The Peoples Temple was a sanctuary where a mix of white and predominantly black
parishioners worshipped the Pentecostal-type church that Jones was the leader
of. Charismatic, engaging, and hypnotic in his ability, Jones soon
convinced followers that he was God-like. A man committed to helping the
least among those in society, he gained respect from many including the likes of
Richard Nixon and former California governor Jerry Brown and wielded power and
influence, raising money for politicians in his travels to San Francisco.
Jones' followers were true believers -- and Mr. Nelson captures this through
some previously unseen video and audio footage and most tellingly in interviews
with survivors of the Temple, which moved around from Indiana in the 1950's to
Redwood Valley to San Francisco in the 1960's and 1970's and then to Guyana in
1977.

Dark figure, bright influence: Jones
(right) with then-San Francisco mayor George Moscone; with future California
governor Jerry Brown; with the humanitarian and Rev. Cecil Williams (left) of
San Francisco's Glide Church, and then-San Francisco police chief Charles Gain
(center) in the 1970's. (Photos from the book "Six Years With God",
written by Jeannie Mills, a former Temple member who would be tragically
murdered along with her husband and daughter in Berkeley in 1980.)

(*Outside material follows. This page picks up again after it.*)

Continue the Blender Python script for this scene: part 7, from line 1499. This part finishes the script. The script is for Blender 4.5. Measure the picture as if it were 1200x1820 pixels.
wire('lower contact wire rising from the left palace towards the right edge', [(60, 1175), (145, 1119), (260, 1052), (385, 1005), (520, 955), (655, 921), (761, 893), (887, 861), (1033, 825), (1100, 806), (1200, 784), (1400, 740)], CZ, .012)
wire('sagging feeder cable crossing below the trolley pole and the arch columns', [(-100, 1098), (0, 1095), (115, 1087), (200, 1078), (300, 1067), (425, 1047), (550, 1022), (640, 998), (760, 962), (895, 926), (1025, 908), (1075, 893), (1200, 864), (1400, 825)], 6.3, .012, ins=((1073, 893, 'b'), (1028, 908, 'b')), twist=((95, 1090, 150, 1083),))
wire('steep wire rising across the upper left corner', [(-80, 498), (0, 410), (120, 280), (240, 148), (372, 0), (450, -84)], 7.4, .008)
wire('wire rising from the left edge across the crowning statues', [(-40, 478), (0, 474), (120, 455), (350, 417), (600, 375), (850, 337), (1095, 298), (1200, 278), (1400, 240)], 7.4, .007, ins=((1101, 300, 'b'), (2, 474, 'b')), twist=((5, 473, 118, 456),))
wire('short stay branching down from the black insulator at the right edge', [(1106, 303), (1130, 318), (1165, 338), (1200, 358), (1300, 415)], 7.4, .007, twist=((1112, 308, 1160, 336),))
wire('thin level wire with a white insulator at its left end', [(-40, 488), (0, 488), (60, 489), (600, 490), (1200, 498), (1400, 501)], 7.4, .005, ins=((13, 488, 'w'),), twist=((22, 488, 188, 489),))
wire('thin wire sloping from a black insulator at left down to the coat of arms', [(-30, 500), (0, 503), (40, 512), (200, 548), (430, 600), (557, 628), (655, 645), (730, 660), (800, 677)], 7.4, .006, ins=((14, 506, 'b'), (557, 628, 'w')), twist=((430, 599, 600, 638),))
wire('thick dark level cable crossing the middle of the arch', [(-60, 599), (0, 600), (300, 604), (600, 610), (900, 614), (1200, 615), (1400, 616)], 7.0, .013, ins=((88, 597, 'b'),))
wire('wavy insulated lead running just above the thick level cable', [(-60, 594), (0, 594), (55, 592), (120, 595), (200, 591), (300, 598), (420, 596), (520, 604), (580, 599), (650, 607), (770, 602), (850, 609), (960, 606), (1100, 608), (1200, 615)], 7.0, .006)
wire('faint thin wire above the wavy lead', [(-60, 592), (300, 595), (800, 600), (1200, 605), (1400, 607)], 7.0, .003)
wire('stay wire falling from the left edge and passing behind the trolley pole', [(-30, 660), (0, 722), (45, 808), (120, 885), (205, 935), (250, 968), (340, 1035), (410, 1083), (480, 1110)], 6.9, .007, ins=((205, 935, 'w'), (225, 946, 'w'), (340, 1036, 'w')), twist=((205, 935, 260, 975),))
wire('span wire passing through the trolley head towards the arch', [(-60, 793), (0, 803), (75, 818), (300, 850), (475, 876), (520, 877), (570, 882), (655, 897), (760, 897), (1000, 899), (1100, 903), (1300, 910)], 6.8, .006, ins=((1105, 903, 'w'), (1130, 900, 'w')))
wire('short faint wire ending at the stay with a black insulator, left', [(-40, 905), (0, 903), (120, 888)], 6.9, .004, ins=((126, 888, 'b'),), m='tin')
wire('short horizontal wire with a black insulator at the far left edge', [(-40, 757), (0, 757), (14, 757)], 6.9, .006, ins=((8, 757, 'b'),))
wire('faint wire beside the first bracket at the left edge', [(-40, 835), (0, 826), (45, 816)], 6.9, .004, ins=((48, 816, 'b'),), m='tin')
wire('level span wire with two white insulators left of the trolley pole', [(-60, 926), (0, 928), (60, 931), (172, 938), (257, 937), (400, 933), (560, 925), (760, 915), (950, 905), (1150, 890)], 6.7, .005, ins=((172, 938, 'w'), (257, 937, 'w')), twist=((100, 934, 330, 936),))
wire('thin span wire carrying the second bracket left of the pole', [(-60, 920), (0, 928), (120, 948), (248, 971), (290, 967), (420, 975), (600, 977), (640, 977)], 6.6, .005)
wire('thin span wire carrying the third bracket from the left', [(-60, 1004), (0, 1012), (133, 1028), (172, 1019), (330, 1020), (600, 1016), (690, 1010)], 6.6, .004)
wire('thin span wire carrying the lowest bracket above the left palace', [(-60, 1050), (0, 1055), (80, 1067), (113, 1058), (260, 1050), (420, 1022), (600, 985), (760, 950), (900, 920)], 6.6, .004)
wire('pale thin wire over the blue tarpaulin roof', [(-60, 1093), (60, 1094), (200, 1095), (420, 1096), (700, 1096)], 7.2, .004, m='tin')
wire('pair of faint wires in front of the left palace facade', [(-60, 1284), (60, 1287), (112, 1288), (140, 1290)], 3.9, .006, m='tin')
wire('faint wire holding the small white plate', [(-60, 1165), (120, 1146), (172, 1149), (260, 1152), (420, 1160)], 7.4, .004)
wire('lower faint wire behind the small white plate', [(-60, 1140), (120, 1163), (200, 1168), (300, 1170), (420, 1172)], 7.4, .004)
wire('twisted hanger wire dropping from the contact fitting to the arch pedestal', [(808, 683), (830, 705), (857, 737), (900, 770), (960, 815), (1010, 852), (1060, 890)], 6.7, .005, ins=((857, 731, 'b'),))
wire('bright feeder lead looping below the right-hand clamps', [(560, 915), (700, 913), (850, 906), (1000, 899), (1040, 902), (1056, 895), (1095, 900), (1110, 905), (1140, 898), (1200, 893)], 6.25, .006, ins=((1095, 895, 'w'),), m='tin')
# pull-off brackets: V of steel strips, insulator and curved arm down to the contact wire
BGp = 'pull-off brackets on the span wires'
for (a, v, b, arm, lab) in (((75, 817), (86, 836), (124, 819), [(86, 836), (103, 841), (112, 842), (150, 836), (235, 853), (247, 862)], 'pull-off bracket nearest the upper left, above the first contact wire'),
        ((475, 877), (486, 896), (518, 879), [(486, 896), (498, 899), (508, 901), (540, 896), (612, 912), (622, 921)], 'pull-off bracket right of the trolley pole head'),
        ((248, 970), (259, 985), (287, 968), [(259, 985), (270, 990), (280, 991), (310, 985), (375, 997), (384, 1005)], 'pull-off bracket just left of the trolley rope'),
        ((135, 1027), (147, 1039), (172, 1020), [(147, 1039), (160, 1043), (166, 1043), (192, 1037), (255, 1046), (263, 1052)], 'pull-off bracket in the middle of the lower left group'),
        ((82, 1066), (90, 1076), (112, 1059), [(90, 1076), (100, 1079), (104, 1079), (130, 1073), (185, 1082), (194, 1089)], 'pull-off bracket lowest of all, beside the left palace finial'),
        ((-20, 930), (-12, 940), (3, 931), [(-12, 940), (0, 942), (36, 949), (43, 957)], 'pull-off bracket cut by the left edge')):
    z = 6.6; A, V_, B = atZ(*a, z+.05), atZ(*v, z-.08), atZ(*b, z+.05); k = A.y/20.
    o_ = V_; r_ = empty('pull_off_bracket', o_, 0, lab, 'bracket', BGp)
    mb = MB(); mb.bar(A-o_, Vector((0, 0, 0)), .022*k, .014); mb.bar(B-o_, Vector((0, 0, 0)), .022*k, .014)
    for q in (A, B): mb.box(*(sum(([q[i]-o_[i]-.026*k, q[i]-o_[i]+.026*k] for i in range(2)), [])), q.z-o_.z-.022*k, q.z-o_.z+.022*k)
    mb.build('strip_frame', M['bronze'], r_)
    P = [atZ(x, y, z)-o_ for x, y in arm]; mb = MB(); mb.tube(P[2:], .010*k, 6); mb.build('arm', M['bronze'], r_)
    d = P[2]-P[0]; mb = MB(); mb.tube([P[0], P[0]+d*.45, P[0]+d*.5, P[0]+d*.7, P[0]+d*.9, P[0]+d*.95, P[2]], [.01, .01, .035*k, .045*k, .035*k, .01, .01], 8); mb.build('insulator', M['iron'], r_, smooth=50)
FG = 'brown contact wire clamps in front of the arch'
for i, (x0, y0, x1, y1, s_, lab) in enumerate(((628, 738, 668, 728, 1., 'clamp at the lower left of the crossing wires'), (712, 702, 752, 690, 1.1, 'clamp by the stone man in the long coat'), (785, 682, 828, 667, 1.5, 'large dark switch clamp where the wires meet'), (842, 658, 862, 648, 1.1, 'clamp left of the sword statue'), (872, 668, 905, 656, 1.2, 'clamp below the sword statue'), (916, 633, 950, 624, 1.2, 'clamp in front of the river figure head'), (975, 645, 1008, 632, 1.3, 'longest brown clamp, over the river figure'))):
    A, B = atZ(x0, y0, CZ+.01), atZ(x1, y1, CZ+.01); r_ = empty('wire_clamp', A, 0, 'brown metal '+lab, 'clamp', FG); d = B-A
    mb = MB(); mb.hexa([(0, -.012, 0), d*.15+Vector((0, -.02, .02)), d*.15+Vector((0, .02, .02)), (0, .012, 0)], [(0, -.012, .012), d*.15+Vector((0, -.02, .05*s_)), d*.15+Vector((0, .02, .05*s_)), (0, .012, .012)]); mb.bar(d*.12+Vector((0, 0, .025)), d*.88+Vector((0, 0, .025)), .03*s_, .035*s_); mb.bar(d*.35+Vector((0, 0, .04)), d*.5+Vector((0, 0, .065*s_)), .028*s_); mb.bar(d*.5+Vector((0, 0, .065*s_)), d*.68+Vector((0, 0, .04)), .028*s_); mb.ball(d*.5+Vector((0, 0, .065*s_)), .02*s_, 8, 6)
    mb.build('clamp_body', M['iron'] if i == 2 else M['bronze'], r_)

This hopeful story evolves into a nightmare of a paranoid, sociopath who staged
mock healing sessions and much more horrificly, raped and sexually abused a
number of his parishioners and their children and committed financial fraud.
Among many things, "Jonestown" examines at what point followers sense that
something they are following could lead them to danger. There is a "do you
believe your lying eyes?" quality to what the witnesses and survivors tell
Nelson about the horrors of what occurred in Jonestown. As they recall
their despair, reverence and agony with Jonestown, we see their pain and
weariness framed by their debilitating loss of family. Nelson cleverly
shows that the seeds of disaster had been sown in Jim Jones long before the that
fateful November afternoon.
The film's scope expands when Jim Jones and his followers arrived in Guyana to
build Jonestown, to flee from what Jones believed was the decaying of America.
Jonestown however, transformed from an industrious, peace-loving, do-gooder
community into a group crippled by endless round-the-clock work, sleep-deprived,
close-minded, fearful, racked with mistrust and abuse.
For all of this "Jonestown" doesn't make Jim Jones anything beyond a villain and
no less than a tragic, frustrating, maddening and polarizing figure. Even
towards the end some followers expressed belief in Jones even as his mental
health deteriorated, while others wanted to leave Jonestown to be home in the
U.S. with their families, who had campaigned through the domestic press for
their loved ones to return home. Some of the toughest footage comes in the
film's last 20 minutes, when a delegation of U.S. political officials and
members of the "Concerned Relatives of Peoples Temple Members", headed by San
Francisco Congressman Leo Ryan (who was killed in the shootout in Jonestown) and
current San Francisco politician Jackie Speier (who was shot five times) arrived
to investigate allegations of human rights abuses at the Peoples Temple.
Sheer incredulity reigns in the audience when Ryan utters on screen that "a
cloak of the shield of the U.S. government" had arrived in Jonestown, as if
acting to provide security and protect against any trouble that could occur.
Ryan's comment brings a nervous laugh, as well as a feeling of naivety.
There is audio and video of the ambush shooting by Jones' armed guards and
followers of the delegation and of escapees from the Peoples Temple as they
tried to board a Cessna plane to leave Jonestown. Along with the
never-before-heard audio of the mass-suicide by Kool-Aid laced with cyanide, as
Jones' haunting words pierce the hall where men, women, children and babies
died. Jones himself perished, but left behind Jim Jones, Jr., a black man
whom the white man had adopted as a young boy in racially-polarized Indiana.
As Jones Jr. tells his story you realize that Nelson could not have scripted
such irony. Nelson though captures this story in a marvelous way -- in one
of the year's best documentaries.
The events of Jonestown were unforgettable, and so is this very good documentary
-- a story about a notorious tragedy which Stanley Nelson captures in such depth
and detail -- which has to be seen, heard and comprehended to be believed.
"Jonestown: The Life and Death of Peoples Temple" opened in San Francisco and
several other U.S. cities yesterday, and opened in New York on October 27 .
The film will be shown on PBS television sometime early next year -- but its
full power is felt on the big screen where it must be seen to be comprehended.
The film lasts for 86 minutes and is not rated.